Ti sei fatto un'idea di cosa sia successo contro la Macedonia?
"Bisognava ricostruire quella bolla e non è facile. Ti resta in testa la memoria della finale, ma nella partita dopo devi ricominciare da capo e non trovando quella stessa emozione poi la paghi, come è accaduto agli azzurri. Cercavano nella testa le stesse emozioni che però non potevi ritrovare, perché non eri alla fine di un percorso ma all'inizio di uno nuovo. Pensare adesso solo al 2026 è un grande dolore, ma abbiamo deciso di rimanere con gli stessi uomini che avevamo. Credo sia giusto che Mancini abbia deciso del suo futuro perché è un uomo che ha vinto. Ma non escludo che avverranno novità: è stata nettamente la più grande sconfitta della storia del calcio italiano e nei prossimi due mesi diventeremo un po' più razionali su quello che bisogna fare per colmare questo vuoto".

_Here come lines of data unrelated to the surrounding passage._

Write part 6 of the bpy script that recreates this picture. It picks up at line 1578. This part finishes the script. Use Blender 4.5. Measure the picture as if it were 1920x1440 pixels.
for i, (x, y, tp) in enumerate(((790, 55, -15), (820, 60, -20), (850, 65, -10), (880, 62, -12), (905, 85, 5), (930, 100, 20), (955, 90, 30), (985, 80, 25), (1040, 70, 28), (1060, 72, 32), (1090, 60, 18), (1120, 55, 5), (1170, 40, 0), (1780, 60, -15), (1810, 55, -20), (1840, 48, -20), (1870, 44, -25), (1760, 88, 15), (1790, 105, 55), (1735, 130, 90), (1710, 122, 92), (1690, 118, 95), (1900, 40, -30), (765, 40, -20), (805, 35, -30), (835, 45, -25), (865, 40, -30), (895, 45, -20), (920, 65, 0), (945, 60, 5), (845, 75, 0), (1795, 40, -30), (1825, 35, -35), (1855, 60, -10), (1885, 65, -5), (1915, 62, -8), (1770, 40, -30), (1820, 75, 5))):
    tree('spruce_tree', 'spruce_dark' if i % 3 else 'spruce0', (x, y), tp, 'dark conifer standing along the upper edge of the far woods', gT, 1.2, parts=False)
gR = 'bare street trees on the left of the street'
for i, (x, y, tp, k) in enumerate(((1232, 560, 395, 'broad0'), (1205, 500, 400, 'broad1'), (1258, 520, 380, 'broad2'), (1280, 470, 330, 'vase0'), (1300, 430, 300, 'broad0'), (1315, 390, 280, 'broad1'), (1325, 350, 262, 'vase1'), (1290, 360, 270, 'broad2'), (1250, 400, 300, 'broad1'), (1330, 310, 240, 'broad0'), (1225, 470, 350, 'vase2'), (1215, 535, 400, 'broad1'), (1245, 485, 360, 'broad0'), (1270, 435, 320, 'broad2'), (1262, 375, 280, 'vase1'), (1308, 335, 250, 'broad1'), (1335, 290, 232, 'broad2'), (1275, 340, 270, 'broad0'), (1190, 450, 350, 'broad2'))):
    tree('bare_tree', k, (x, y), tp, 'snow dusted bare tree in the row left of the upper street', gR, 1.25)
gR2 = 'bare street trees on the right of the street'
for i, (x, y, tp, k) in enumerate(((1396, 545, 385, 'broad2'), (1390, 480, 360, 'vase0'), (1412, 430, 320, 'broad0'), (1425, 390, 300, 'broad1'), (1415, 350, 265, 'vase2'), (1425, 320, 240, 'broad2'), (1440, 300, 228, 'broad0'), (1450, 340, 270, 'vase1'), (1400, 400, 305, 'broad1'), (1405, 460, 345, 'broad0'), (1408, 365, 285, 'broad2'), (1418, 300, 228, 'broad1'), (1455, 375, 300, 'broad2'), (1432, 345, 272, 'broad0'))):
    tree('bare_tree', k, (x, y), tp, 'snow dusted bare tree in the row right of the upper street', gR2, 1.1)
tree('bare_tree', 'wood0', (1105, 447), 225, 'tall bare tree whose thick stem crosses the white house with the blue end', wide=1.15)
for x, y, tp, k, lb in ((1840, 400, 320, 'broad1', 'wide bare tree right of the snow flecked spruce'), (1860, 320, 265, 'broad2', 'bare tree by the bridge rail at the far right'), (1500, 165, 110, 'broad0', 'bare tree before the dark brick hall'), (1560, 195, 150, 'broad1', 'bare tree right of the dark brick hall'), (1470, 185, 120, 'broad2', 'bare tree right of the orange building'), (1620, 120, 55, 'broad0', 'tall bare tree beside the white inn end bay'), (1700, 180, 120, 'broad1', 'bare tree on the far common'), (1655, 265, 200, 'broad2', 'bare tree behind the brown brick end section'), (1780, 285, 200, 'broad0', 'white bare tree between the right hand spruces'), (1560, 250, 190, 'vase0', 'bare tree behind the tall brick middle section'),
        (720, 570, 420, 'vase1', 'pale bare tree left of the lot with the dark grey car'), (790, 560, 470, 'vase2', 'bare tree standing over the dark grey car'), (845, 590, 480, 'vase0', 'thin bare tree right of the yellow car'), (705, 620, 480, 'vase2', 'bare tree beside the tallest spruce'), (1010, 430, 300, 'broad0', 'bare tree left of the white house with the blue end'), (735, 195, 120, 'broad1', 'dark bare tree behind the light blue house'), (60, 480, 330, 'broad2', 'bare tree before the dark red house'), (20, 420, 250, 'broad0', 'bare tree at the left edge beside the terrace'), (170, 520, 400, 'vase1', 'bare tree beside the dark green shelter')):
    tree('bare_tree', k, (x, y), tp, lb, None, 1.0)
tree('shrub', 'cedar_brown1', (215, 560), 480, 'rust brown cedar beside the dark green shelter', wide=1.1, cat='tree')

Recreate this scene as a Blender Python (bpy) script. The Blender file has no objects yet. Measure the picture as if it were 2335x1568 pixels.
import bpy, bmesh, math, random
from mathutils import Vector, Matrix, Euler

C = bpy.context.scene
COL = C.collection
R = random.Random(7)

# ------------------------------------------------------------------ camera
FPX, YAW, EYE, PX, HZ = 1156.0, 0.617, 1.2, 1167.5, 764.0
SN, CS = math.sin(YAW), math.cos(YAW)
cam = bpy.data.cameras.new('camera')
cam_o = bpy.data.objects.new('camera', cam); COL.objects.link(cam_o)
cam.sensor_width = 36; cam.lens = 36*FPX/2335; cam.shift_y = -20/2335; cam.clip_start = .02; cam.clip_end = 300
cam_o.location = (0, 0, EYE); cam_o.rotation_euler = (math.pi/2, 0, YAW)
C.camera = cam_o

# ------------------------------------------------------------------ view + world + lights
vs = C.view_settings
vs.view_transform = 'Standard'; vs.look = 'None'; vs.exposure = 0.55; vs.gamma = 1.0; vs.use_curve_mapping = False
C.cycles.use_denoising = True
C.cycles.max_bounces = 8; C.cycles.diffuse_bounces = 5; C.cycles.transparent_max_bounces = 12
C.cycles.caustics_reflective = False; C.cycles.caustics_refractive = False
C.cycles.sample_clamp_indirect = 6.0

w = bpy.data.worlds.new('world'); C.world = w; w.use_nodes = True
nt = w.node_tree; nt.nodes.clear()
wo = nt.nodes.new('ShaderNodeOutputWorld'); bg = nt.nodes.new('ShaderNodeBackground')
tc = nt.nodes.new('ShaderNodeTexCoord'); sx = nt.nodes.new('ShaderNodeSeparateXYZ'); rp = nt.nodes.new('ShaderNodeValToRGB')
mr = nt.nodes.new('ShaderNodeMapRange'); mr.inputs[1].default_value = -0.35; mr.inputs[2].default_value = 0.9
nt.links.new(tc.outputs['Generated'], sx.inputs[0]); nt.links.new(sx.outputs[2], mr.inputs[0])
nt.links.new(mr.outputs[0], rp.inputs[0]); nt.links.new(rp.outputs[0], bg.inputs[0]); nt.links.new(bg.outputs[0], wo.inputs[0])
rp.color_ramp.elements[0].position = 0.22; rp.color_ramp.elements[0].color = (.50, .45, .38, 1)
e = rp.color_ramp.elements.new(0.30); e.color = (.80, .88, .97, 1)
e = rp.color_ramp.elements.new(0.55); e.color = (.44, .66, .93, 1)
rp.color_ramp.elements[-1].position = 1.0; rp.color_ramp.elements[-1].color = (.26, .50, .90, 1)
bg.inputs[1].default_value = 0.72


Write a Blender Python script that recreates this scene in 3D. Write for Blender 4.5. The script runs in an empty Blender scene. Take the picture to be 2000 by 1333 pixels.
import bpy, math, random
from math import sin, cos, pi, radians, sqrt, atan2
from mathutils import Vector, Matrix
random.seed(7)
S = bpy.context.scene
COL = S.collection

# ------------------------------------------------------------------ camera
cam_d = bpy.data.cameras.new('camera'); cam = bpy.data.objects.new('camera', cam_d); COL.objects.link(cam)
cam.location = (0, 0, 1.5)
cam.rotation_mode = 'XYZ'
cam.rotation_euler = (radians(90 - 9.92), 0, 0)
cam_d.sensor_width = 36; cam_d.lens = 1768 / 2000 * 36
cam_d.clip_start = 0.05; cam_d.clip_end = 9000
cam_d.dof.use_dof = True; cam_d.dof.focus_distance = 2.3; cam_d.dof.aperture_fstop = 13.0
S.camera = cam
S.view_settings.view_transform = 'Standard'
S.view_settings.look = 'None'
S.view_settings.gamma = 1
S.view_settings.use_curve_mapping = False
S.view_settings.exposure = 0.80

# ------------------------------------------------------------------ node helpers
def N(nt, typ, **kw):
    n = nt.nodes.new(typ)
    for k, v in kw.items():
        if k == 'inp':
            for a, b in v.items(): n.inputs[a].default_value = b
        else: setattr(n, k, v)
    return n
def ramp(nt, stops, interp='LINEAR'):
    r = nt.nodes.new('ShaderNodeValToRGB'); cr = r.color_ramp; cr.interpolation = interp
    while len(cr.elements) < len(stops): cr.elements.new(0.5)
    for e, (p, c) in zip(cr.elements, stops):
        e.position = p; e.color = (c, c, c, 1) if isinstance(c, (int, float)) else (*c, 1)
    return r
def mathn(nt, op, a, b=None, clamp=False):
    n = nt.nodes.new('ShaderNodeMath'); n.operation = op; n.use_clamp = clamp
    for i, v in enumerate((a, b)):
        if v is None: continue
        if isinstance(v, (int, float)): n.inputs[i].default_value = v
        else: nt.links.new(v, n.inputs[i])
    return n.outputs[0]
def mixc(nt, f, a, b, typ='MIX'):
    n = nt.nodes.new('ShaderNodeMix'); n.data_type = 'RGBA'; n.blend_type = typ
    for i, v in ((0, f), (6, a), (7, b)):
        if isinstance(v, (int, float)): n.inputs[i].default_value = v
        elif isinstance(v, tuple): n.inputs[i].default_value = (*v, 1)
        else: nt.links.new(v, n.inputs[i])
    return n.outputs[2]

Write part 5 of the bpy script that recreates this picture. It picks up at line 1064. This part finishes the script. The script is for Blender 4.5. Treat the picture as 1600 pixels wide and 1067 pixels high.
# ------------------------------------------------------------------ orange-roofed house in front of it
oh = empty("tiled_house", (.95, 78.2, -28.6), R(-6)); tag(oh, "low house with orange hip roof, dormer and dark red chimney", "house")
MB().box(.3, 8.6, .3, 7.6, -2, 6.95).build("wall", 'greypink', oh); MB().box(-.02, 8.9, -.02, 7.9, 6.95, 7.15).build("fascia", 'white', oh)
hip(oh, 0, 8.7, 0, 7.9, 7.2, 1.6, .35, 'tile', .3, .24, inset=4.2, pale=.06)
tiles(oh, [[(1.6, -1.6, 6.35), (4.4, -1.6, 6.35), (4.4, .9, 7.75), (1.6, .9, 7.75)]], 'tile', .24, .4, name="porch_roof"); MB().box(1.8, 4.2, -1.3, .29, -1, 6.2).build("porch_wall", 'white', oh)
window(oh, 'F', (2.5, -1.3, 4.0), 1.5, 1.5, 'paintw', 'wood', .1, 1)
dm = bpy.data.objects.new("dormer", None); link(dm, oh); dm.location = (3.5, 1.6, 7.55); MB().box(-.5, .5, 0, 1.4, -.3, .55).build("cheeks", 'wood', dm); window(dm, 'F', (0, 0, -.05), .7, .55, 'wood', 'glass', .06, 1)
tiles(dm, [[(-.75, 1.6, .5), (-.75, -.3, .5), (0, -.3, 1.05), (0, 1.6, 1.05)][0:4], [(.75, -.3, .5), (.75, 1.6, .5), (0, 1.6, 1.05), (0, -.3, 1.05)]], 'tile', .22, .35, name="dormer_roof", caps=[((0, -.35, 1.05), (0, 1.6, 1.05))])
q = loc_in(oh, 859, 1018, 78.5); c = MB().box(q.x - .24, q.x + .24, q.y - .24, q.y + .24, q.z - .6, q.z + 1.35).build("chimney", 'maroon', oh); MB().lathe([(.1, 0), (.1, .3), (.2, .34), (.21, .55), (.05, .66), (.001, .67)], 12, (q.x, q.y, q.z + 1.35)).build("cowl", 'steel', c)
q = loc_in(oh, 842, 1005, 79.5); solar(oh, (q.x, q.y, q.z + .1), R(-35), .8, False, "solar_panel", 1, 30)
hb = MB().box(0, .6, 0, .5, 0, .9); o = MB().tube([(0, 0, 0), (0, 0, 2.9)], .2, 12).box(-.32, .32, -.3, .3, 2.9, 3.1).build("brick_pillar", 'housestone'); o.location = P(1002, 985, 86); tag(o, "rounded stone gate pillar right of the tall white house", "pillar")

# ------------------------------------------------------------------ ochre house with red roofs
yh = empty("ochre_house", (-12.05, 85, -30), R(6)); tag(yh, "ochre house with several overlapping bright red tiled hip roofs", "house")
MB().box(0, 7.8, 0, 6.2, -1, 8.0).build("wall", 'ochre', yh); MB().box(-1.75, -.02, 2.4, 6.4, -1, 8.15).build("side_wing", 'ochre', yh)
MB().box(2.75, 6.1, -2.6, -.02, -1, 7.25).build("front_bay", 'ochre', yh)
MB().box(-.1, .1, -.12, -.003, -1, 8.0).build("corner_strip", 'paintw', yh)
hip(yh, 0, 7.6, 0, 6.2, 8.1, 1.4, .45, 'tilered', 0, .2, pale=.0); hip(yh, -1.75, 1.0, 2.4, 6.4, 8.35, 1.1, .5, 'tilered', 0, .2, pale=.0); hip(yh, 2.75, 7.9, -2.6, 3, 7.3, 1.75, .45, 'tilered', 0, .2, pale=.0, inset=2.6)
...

Un vuoto che abbraccia due generazioni di ragazzi, che cresceranno senza sapere cosa significa avere l'Italia ai Mondiali.
"La cosa che mi dà più fastidio è mio figlio che è del 2009 e non ha ancora visto un Mondiale con l'Italia. Hai voglia a dire che ce ne sono talmente tanti davanti che non te ne accorgerai neanche: invece sono proprio quelli gli anni in cui i ragazzi si avvicinano al calcio. Il primo Mondiale ce lo ricordiamo tutti, generalmente è la prima cosa che vedi del pallone e quindi questo lascerà un buco incolmabile. Poi Mancini decide liberamente, la Federazione decide liberamente, però non la liquidiamo come fosse una cosa normale perché se no è un dramma. Significherebbe che ci stiamo abituando a non giocare un Mondiale".
Intanto ci stiamo abituando ad un nuovo racconto dello sport e del calcio. Nuovi player, streaming, i social…
"Credo moltissimo nei nuovi canali. Ritengo che possano diventare una forte community e una forte aggregante di opinioni sul pallone. Si può fare indirizzando le scelte sulla strada di ciò che vogliono i fruitori del calcio, ovvero i tifosi che abbiamo abbandonato in questi anni. È cambiato il rapporto di fruizione e l'ha cambiato internet. C'è bisogno di interattività, intesa come un pensiero comune, per dare forza ai cambiamenti. Un atteggiamento proattivo, una circolazione di idee proficua".
Si è fatto un errore in questi anni?
"Credo che oggi si sia andati troppo oltre sul numero di partite che vengono trasmesse. Alcune partite di scarso interesse bisogna metterle tutte insieme. E il prodotto va lavorato ancora di più, non farlo sarebbe un errore. Soprattutto sulla presentazione e il post delle partite. La creazione dell'evento, insomma. Perché oggi quello che funziona sono gli eventi in diretta".